Now with that in mind, this last weekend, was a rush!  And why?  Because we not only chatted with one new couple, but we actually connected with a bunch of really rad people.  There was laughter, mingling and just a general excitement that felt electric.  I mean, we actually met a few couples that we want to see outside of the club.  And that, is truly amazing for us.  Imagine how hard it was for you to find someone when you were single.  Now imagine that the dating pool is only 1% of that, being non-monogamous specifically.  And now we are looking for not one, but two people we get along with!  It’s a teeny tiny mathematical number that if we looked at the odds with a critical mindset, it would probably be better to just not even try.
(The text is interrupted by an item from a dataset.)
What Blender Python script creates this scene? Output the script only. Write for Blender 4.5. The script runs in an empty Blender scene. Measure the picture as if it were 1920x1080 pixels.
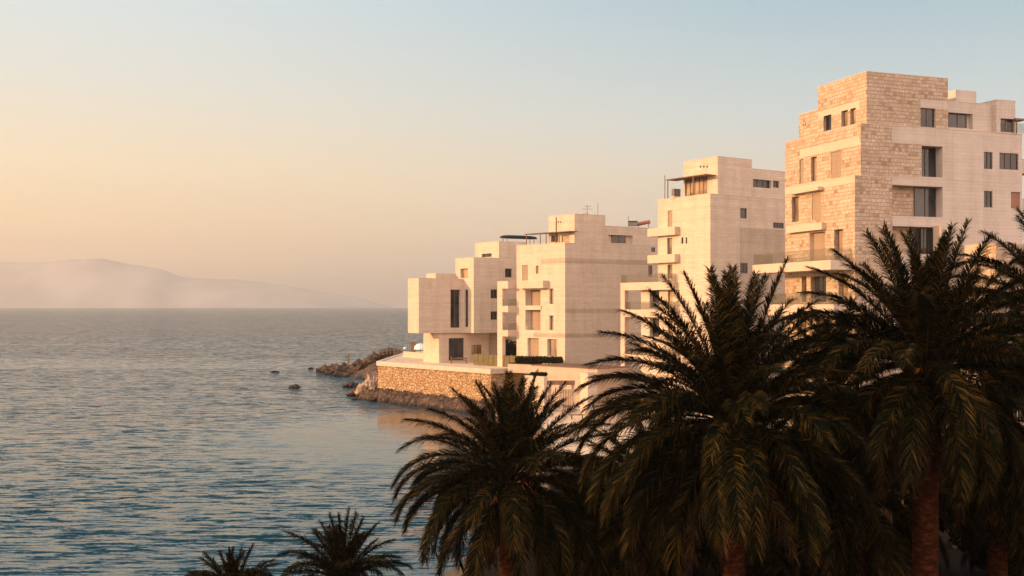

Thankfully though, I am a near annoying optimist with an unwavering perseverance to keep trying.  And for my partner, well, the rewards far outweigh any risk, by pretty much the positive power of whatever negative we are sitting in right now.  And that is why I am jubilant right now, in knowing that we interacted with a few couples!  I mean, it’s a damn near impossibility and yet, here I sit, trying to calm my mind from racing too far ahead with the fantasy of dating multiple couples at the same time.  So, I am trying to snap myself into a logical, reality based frame.  But, I cannot quite shake this smile.  And to hear my partner daily say how much fun Saturday was, just brings a smile to my face.  It was fun, and we have real opportunity in the future to continue the fun.  And, well, I am just on a little bit of a swing club high right now.

The actual events of Saturday were fabulous, with playtime and touching of new people and the amazing visual stimulus that we keep coming back for.  But, the reality is, I am far more excited for the future us, rather than where the two of us were in that moment just shortly around 1 AM.  It’s easy to get laid in a swing club, especially when you bring your own partner.  What’s tricky, is finding something fun outside of it.  A couple with whom, you are trying to set up a date in the real world.  And if everything lines up the way I am so hopeful for, maybe a few of them?